Les injustices passées laissent des traces profondes dans la mémoire collective d'un peuple. Pour les Haïtiens, la dette imposée par la France est plus qu'une contrainte économique : elle est le symbole de l'humiliation et du mépris colonial. Cette mémoire douloureuse est ravivée à chaque fois que des propos ou des politiques semblent minimiser ou nier les responsabilités françaises. Reconnaitre ces torts permettrait de commencer un processus de guérison. Cela donnerait aux Haïtiens la possibilité de se réapproprier leur histoire sans le poids des récits dominants, souvent écrits par les anciens colonisateurs. De plus, cette démarche pourrait être une étape vers un dialogue apaisé entre Haïti et la France, libéré des rancunes accumulées au fil des siècles.
La reconnaissance des torts passés ne doit pas être une fin en soi, mais un point de départ pour transformer les relations franco-haïtiennes. Depuis l'indépendance d'Haïti, la France a souvent maintenu une posture néocoloniale, utilisant des outils économiques, diplomatiques et militaires pour préserver son influence dans les Caraïbes. Cette ingérence a exacerbé les fragilités politiques et sociales d'Haïti, tout en perpétuant les inégalités héritées de la colonisation.
La France aime se présenter comme le pays des droits de l'homme et des Lumières, mais son refus d'assumer pleinement son rôle dans l'histoire coloniale entache cette image. Sur la scène internationale, notamment dans les pays du Sud, ce double discours est perçu comme une hypocrisie. Reconnaitre les torts envers Haïti serait une preuve tangible de la volonté de la France de s'aligner sur ses principes proclamés. De plus, cet acte aurait un effet d'entraînement. Il pourrait encourager d'autres anciens empires coloniaux, comme le Royaume-Uni ou les Etats-Unis, à reconsidérer leurs propres responsabilités envers les anciennes colonies, renforçant ainsi un mouvement global en faveur de la justice historique.

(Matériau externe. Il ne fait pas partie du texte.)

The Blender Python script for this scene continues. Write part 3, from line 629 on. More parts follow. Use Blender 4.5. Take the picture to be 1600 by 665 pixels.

Enfin, la reconnaissance des torts historiques de la France envers Haïti permettrait de poser les bases d'un avenir plus équitable. Cela pourrait se traduire par des réparations concrètes : annulation des dettes restantes, restitution des fonds détournés, investissements massifs dans le développement durable et le renforcement des institutions haïtiennes. Ces gestes contribueraient à réparer les dommages causés et à offrir à Haïti une chance réelle de sortir de l'état de crise chronique dans lequel il est plongé.
De telles initiatives enverraient également un message puissant : le passé, bien qu'irréversible, peut être pris en compte pour construire un avenir différent. Cela démontrerait que la France est prête à aller au-delà des paroles pour agir en faveur d'une justice durable.
Lexique
Colonisation : Processus par lequel un État étend son contrôle sur des territoires en y imposant sa domination politique, économique et culturelle.
Néocolonialisme : Forme moderne de domination où des anciennes puissances coloniales continuent de contrôler, directement ou indirectement, la politique, l’économie ou la culture de leurs anciennes colonies.